As for traveling, I use the same system on my laptop. If there are photos on my laptop that I want on my desktop, I just save them onto flash drive and move them over.

When you eat out, do you tell the staff you are a blogger?

No, I never do. Occasionally, I’m invited to review restaurants, so, in that case, they know I’m coming.

I know you’ve shared what kind of sports bra you like, but what is your favorite brand of regular bras? Like you, I am smaller but with a bigger bust, so finding perfect fitting bras is tough!

My favorite bra is the Prima Donna Satin Bra Plunge. I buy mine at Intimacy of Boston, but it’s sold online too.

Question of the Day

If there is someone who could potentially hurt themselves during exercise, whose responsibility is it to help them? Is it someone’s responsibility? Should I have said something? What would you do?

P.S. I’m offering a deal on chia seeds today!



  1. It is totally the instructor responsibility!
    Talking of Body Pump, I was wondering if you have any advice on refueling after your BP workout (or any strenght training). I usually take the BP class at night, and I feel ravenous all day next day (like, I’m hungry all day long). I just don’t know what to do to make it stop! Any tricks?

  2. Oh my gosh! Totally the instructor should have said something. I hope she has insurance because she’s liable if there’s an injury. I’ve taught for a while and it’s the worst feeling when there’s an injury. To be fair though, if she’s a little inexperienced it can be really tricky to keep the class going if you’re trying to help someone too. It takes a while to get that smooth.

  3. It is the instructors responsiblity to correct them. However, when I went through my bodypump instructor training we were told MANY times, you do not leave the front of the room unless someone is on the ground (aka injured/sick/emergency situation). Part of our training, and continued training through the quarterlies, is to learn to help correct form via verbal cues, eye contact, demonstration, etc… That is why you will hear instructors say things multiple times like, “brace your core, make sure your back is flat, keep the bar close.” etc… this is also why instructors are supposed to demo certain moves before the track. Many people in class don’t pay attention to these demo and just think they’re doing it correctly. And then there is also approaching people after class just to give them tips, advice, show proper form, etc…
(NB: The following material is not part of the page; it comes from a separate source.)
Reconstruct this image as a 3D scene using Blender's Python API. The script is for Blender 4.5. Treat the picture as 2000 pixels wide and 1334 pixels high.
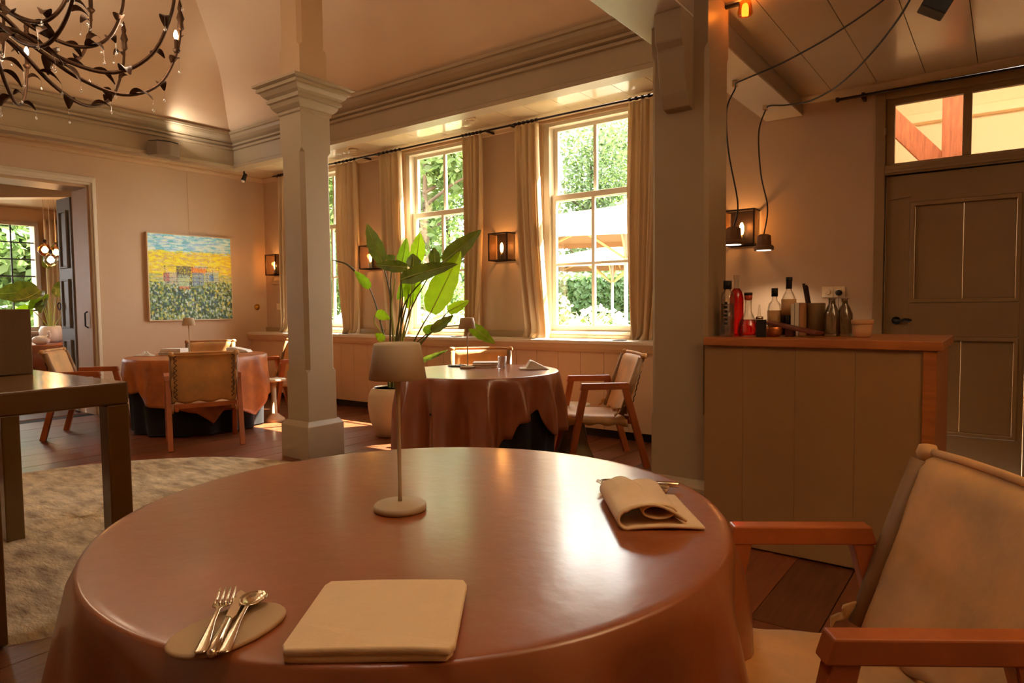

    So basically, per BP training, the instructor wasn’t “allowed” to go over to the person and correct them, but she should have made an effort to make eye contact with the person and say cues/tips directly to them, especially if she was right in front of her.

  4. It’s not your responsibility, it is the instructor’s (maybe she could talk to the woman after class if she can’t help her during class). But I know I would have an inner battle of whether I should say something, too. Maybe mention it to the instructor after class next time. It might feel like your kind of stepping on people’s toes, but if no one does anything, that woman will probably end up hurting herself. But really, she should be paying more attention to the instructor’s directions, because ultimately it is her own responsibility to have some basic knowledge before she does something more intense and fast paced like Body Pump. Tough call!

  5. As an instructor of 15 years I feel that it is your responsibility to help the students out. I’ve been taught by many other well known/well established professionals, & have always been told that we need to instruct/demonstrate, then go help if needed. If I saw someone on BP doing all the wrong & dangerous moves, I would go over & move them appropriately 🙂 that is my job as a great instructor.

  6. I saw something similar happening the other day when I was taking a weight class similar to body pump. I also debated saying something, but then felt like I might come off as a know it all or rude or something when I actually just felt bad that the instructor wasn’t saying anything so I totally know how you feel!

    I go to different instructors on different days for the class and I notice that many do walk around to make sure people are doing moves correctly–so I do think it is ultimately up to the instructor to help. And she definitely should have if the woman was right in front!

  7. As a former fitness class instructor I FIRMLY believe you need to correct bad form or injurious activity in a group fitness class. For the participants (the person using bad form and anyone who might misguidedly follow that poor form) health and for your own liability. If after correction they choose to not follow the guidance then that is their decision and not much you can do. Though in one instance I did have to request that someone not be allowed to take the class as it was an Arthritis Foundation class and I didn’t want any issues to be raised in relation to my certification and the pool’s licensing for these specific classes.

  8. I think something should have been said. I understand not wanting to single anyone out but hopefully the instructor said something after the class. She definitely could hurt herself.